The thing with D&D lore is that most of it was wrought in ancient times and at this point, the viewpoint it's coming from is basically alien to me, filtered through Gonzo Science Fantasy and proto New Weird and singular books and series where you Had To Be There. It's like an inside joke that you're expect to laugh uproariously at, but then have to listen to someone who was there spend twenty minutes to explain to you why it's funny.

I'm also not liking the new multiverse because instead of being a multiverse, they're changing existing things to be Strange Mirrors instead of full alters and that's pretty boring; like the New 52
 


Xamnam

Loves Your Favorite Game
For my FR game, I try and use the widely known stuff as reasonably as possible. My players went to Neverwinter, and the people there were grumbling about Neverember's taxes, warned them of the chasm in the SE quarter, etc. I like having confidence in what I'm saying, especially for the players who might be familiar with the world already, and I'm not seeking to confuse or mislead them. That said, I'm not going to worry about searching for something like an "official" general store that exists there, though I'm going to want to keep things like The Moonstone Mask, or the names of the bridges.

For my homebrew game, I think the only things that are carried over is the FR pantheon, because I was not inspired at all to create my own, and the creatures of the world are largely the same, though the cultural side of things generally doesn't cleave to FR.
 

Snarf Zagyg

Notorious Liquefactionist
"How Do You Feel About Established Lore?"

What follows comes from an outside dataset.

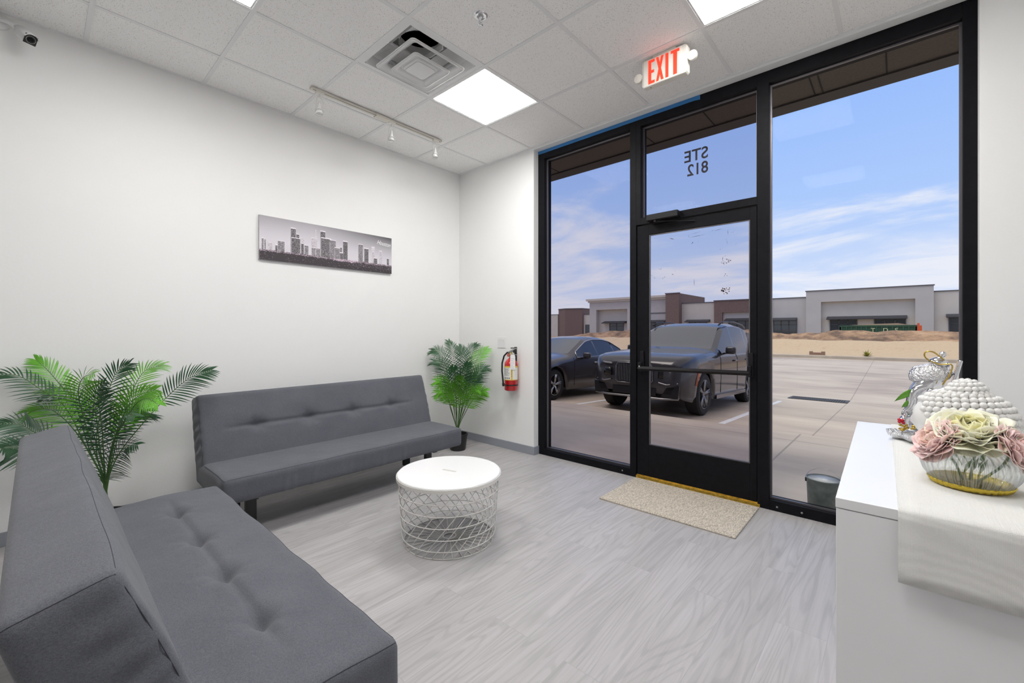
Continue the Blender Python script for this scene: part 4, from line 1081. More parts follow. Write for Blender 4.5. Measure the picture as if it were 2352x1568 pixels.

At first I was skeptical about established lore, but I decided to start reading it. Still was pretty skeptical. Then I slowly got interested. More interested. More interested. Then I was VERY interested in the lore!

Then I lost interest.
 


Micah Sweet

Level Up & OSR Enthusiast
People, they specifically said for your current game(s).
My feelings about established D&D lore in my current game are very different from my feelings about D&D lore in general, as I play homebrew and make up my own lore (which I do care about and stick to as much as possible).
 

billd91

Not your screen monkey (he/him)
It depends on the role the lore plays. If it's a nitpicky detail, I usually don't sweat it (unless it's kind of juicy and fun to use). But generalities and broad definitions, those I like to use. I am using a fair amount in both of the D&D games I'm running. One is set in Greyhawk, the other in Forgotten Realms.
 

DragonBelow

Adventurer
My real stance is somewhere between the first two options. The first option makes it sound like one would only use published adventures. While I like to create adventures, inspired by canon, maybe events that were not detailed or mentioned only in passing, but also leaving room to launch my own stories.
 

Oofta

Legend
I run in my own campaign world, it's lore is quite important to me. Of course sometimes the official lore is incorrect or at least incomplete version of what historians understood or wanted people to know. When I do use official lore, I stick reasonably close to it so that people have shared assumptions and ideas. When I vary from it I let people know. So for non humans I use the standard deities, most lore about monsters is mostly the same and so on.

Gnolls would be an example. They're still fiendishly corrupted hyenas, but the corruption can from a Jotun fiendish god that Thor struck down, the hyenas feasted on the flesh and became corrupted. Yeenoghu doesn't exist in my campaign world. In other lore, Lollth does exist but is in Svartlheim, not the abyss. Moradin crafted Gungnir, Odin's spear, and so on.
 

el-remmen

Moderator Emeritus
For me established lore is just grist for the mill in my current and all past campaigns. Sometimes I change names and details, sometimes just names, sometimes details - sometimes I change nothing (though this is rarest). None of my current players care about lore (established or otherwise) unless it is directly related to something we are doing in game.